Herald Sun: (VIC) Jason Roberts’ conviction over Silk-Miller murders quashed – retrial ordered

The families of slain policeman Gary Silk and Rodney Miller say they are “absolutely devastated” after Jason Roberts’ murder conviction was sensationally overturned, with a retrial ordered.

The conviction of Jason Roberts over the Silk-Miller police murders has been sensationally quashed and a retrial ordered.

In a landmark ruling on Tuesday morning, Roberts will be given a shot at freedom after it emerged his original trial was corrupted by police misconduct involving the doctoring of a statement, failing to disclose evidence and perjury.

Police misconduct in the Silk-Miller homicide investigation saw “impropriety and unfairness permeate” and lead to an unfair murder trial, the Court of Appeal has ruled.

Roberts has been serving a life sentence for the murders of Sergeant Gary Silk and Senior Constable Rodney Miller, who were killed in the line of duty in an ambush shooting on August 16, 1998.

The court found Senior Constable Glen Pullin’s “undisclosed dishonest conduct” in fabricating his witness statement influenced Roberts’ murder trial in the prosecution’s favour.

In their written reasons. Justices Forrest, Osborn and Taylor said their conclusion was “fortified” by aspects of further police misconduct evident during the process of preparing the case for trial.

“The Court was satisfied that there had been a serious departure from the prescribed processes for trial and that there had been a substantial miscarriage of justice,” the judgment said.

The court rejected the push by Roberts’ legal team for him to be acquitted, saying there was significant public interest in the serious nature of the case which required a retrial.

Justices Osborn, Forrest and Taylor, have considered the “extraordinary’’ Roberts appeal for four months.

Roberts’ lawyer Peter Matthews told the court his client will now apply for bail in the coming days.

The now 40-year-old, who pleaded not guilty at his 2002 trial, was convicted by jury decision alongside serial killer Bandali Debs.

Although there is no doubt over Debs’s conviction, Roberts has maintained his innocence, stating he was not at the crime scene in Moorabbin.

He has since admitted to police to being involved in armed robberies with Debs and to being an accessory to the murders after the fact.

Meanwhile, the families of slain policeman Gary Silk and Rodney Miller said they were “absolutely devastated” by Tuesday’s ruling, saying the jury “got it right the first time”.

“It is not the decision we were hoping to hear, 22 long years after Gary and Rod were murdered,” the families said in a statement.

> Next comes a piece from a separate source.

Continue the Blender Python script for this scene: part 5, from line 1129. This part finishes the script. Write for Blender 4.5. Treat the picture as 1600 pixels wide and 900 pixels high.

“We are deeply saddened for the members of Task Force Lorimer, who have dedicated so much of their lives to ensuring that Rod and Gary received justice.

The families said they could only hope the new jury would also find Roberts guilty.

“We have no doubt that the original convictions of Jason Roberts and Bandali Debs were correct”.

Police Association boss Wayne Gatt said today was one of “too many” difficult days over the past 22 years and has vowed to stand with the Silk-Miller families.

“The commitment to justice that Gary and Rod sacrificed their lives for, has been carried by their families, who have endured countless challenges, appeals and decisions with characteristic grit and dignity for which Rod and Gary would be proud,” Mr Gatt said.

“In 22 years, they’ve not been afforded the clear air and certainty to look forward without having to look back.

“Today, they learned that for some time yet that will continue,” he said.

“Again, they will be there for Rod and Gary to see this through.”

Misconduct by police during the Silk-Miller probe, uncovered by a Herald Sun investigation, has become central to Roberts’s appeal.

The fabrication of a police statement made by officer Glenn Pullin — who was among a group of first responders to find the dying Senior Constable Miller — has been key.

Mr Pullin’s original statement, buried for 19 years until uncovered by the newspaper, was replaced by a new statement and backdated to the morning of the murders to appear as the original.

Critically, it contained parts of a conversation with the wounded Senior Constable Miller — known as his “dying declaration” — indicating multiple offenders.

But Mr Pullin’s original statement, made 10 months earlier, never mentioned any gunmen. It was also never disclosed at the trial of Roberts and Debs. Other police statements were also shredded.

In June, Court of Appeal Justice Robert Osborn said the nondisclosure was “systemic”.

Roberts’s barrister, Peter Matthews, said the misconduct threatened the integrity of the entire criminal justice system.